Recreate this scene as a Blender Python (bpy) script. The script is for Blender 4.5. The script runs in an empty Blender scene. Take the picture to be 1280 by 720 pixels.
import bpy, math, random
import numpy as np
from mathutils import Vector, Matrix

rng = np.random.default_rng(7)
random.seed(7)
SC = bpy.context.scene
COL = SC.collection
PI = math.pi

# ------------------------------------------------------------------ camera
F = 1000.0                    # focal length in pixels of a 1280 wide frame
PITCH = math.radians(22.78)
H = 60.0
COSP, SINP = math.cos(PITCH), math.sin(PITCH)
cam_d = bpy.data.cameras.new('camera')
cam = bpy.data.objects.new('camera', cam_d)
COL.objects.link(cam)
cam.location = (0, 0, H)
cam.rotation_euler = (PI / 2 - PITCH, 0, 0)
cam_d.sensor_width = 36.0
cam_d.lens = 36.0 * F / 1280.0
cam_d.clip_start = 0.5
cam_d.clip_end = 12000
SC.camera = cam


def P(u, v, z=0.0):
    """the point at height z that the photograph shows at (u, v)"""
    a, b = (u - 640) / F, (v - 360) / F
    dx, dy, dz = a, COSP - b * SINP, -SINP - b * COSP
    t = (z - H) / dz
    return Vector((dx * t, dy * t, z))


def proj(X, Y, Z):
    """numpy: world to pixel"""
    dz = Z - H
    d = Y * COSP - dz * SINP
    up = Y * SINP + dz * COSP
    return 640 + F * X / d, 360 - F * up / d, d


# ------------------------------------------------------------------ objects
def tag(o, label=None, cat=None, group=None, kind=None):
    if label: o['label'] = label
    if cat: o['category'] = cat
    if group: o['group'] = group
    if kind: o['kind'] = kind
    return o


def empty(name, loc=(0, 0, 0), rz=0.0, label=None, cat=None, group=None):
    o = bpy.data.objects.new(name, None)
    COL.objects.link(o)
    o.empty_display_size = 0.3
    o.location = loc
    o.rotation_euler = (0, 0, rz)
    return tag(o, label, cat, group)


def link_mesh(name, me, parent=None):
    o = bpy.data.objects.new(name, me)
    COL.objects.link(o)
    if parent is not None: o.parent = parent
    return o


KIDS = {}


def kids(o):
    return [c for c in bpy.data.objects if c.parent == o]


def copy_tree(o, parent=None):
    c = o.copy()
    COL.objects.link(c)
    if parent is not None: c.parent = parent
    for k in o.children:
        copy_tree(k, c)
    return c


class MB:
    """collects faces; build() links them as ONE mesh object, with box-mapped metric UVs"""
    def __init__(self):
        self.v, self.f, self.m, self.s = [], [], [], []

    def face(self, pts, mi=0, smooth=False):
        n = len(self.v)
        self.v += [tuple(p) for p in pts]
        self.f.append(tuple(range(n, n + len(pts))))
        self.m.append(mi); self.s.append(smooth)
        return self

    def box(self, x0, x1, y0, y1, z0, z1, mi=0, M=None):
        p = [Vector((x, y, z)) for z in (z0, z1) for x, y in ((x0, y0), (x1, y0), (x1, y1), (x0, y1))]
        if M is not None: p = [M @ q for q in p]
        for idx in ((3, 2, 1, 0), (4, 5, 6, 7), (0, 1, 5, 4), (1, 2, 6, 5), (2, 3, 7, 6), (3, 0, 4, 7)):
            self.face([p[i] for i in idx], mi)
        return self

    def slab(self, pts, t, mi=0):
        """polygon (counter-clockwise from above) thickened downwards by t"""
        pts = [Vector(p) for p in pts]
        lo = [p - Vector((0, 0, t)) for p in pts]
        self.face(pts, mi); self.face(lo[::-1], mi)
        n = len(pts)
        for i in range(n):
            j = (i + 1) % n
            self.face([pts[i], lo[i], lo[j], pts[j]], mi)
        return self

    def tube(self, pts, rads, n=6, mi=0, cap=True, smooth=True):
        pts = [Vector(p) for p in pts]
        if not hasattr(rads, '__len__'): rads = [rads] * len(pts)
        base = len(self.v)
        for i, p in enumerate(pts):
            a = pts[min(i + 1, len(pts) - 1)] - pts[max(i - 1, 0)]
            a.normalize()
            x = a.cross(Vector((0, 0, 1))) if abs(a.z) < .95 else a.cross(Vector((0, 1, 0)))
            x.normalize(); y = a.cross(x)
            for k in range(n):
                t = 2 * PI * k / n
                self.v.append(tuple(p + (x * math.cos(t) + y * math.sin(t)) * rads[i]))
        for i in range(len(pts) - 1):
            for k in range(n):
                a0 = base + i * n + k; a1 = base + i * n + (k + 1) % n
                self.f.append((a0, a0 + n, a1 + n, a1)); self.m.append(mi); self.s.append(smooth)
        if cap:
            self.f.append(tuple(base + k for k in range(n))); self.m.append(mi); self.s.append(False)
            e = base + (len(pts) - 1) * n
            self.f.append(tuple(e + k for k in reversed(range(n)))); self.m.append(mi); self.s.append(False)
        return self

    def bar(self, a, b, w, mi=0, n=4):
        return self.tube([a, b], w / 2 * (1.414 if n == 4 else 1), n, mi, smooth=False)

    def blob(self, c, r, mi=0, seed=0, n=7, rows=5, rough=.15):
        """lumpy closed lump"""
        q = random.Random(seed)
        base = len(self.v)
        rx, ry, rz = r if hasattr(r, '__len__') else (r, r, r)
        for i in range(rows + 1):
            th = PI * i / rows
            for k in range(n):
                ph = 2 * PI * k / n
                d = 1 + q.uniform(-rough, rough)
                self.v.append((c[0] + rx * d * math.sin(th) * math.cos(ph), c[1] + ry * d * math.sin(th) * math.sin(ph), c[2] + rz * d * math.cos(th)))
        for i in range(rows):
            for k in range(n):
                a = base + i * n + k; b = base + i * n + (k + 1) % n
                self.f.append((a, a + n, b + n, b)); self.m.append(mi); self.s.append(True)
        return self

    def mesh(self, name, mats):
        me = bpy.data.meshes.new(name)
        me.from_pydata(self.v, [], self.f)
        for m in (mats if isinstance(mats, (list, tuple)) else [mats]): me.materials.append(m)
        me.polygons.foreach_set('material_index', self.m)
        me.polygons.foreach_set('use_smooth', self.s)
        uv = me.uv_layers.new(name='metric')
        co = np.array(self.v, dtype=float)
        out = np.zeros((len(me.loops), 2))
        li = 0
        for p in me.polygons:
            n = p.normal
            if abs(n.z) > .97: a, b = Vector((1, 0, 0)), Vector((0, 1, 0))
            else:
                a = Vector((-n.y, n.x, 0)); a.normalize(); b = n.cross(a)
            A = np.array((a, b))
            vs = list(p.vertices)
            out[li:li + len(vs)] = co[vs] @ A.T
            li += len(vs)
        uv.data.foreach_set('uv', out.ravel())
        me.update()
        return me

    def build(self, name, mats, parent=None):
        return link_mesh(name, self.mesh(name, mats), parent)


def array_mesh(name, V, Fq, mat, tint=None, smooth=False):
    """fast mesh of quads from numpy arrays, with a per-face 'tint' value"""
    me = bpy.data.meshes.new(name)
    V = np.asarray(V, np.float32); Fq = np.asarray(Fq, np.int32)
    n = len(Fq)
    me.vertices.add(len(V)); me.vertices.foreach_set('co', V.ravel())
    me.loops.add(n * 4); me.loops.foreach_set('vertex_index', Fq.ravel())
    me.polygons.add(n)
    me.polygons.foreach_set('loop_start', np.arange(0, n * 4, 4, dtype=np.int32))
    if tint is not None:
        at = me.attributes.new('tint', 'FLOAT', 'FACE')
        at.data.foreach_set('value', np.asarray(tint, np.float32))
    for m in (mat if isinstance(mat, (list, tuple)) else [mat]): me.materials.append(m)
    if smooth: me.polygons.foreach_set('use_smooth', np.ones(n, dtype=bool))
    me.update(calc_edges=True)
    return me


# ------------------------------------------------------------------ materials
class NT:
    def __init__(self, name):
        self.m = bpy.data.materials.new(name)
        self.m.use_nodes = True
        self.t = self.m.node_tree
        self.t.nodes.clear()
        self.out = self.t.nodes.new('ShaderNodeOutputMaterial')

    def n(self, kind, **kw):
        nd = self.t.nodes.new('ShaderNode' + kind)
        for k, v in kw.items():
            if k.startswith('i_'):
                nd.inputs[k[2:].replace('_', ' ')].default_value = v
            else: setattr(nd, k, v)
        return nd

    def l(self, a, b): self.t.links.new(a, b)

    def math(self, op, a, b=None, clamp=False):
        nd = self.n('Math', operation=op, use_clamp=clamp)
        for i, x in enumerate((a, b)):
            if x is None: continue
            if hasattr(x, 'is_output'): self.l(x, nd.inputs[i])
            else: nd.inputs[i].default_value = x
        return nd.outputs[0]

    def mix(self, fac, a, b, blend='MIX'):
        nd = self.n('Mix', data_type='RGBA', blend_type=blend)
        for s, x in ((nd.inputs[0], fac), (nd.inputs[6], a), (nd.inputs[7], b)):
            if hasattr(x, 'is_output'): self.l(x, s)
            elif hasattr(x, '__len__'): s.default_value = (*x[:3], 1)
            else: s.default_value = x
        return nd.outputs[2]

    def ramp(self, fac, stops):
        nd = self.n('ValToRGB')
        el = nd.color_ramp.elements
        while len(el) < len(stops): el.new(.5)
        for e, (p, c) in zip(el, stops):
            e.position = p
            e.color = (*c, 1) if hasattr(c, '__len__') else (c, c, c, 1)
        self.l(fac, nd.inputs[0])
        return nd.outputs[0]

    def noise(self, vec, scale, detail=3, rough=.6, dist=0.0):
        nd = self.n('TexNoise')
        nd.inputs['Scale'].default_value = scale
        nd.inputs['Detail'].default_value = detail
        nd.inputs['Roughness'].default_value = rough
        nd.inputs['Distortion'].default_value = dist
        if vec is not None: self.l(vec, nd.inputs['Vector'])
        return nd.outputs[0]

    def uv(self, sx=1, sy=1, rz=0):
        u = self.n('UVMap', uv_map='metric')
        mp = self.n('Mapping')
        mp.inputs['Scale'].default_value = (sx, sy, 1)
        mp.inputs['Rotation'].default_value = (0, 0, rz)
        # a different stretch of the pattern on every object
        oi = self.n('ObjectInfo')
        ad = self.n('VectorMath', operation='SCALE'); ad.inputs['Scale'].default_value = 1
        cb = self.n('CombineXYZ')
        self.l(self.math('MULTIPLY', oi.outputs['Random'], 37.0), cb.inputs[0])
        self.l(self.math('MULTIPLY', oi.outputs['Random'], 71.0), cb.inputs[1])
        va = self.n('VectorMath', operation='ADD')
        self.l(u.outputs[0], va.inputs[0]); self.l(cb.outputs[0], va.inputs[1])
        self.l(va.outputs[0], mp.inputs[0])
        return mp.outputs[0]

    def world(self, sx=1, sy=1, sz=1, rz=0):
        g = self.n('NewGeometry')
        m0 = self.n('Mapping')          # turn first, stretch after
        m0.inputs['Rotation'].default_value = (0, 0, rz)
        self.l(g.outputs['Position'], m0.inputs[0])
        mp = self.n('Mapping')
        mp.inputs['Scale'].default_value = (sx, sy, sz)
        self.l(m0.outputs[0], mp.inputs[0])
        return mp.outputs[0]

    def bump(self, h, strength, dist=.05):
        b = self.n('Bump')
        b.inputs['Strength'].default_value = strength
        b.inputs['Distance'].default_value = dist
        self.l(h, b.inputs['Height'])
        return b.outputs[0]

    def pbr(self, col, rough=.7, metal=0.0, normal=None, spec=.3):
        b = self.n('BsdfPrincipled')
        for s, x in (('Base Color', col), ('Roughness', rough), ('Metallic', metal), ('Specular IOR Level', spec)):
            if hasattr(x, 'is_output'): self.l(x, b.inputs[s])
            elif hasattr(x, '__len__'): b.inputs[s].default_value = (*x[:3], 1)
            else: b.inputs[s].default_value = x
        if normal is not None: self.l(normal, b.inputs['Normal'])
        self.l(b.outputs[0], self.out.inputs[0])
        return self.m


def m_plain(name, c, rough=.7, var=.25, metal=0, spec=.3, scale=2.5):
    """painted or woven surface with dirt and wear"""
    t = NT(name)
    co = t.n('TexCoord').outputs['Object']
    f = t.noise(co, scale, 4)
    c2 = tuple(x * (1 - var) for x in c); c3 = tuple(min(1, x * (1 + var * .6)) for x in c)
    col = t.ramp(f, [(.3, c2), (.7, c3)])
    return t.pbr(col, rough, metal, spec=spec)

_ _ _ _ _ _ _

- **Aim**
Return exactly, please, the lines of the material from the first one down to and including the line where "from mathutils import Vector, Matrix" appears.

- **The response**
Recreate this scene as a Blender Python (bpy) script. The script is for Blender 4.5. The script runs in an empty Blender scene. Take the picture to be 1280 by 720 pixels.
import bpy, math, random
import numpy as np
from mathutils import Vector, Matrix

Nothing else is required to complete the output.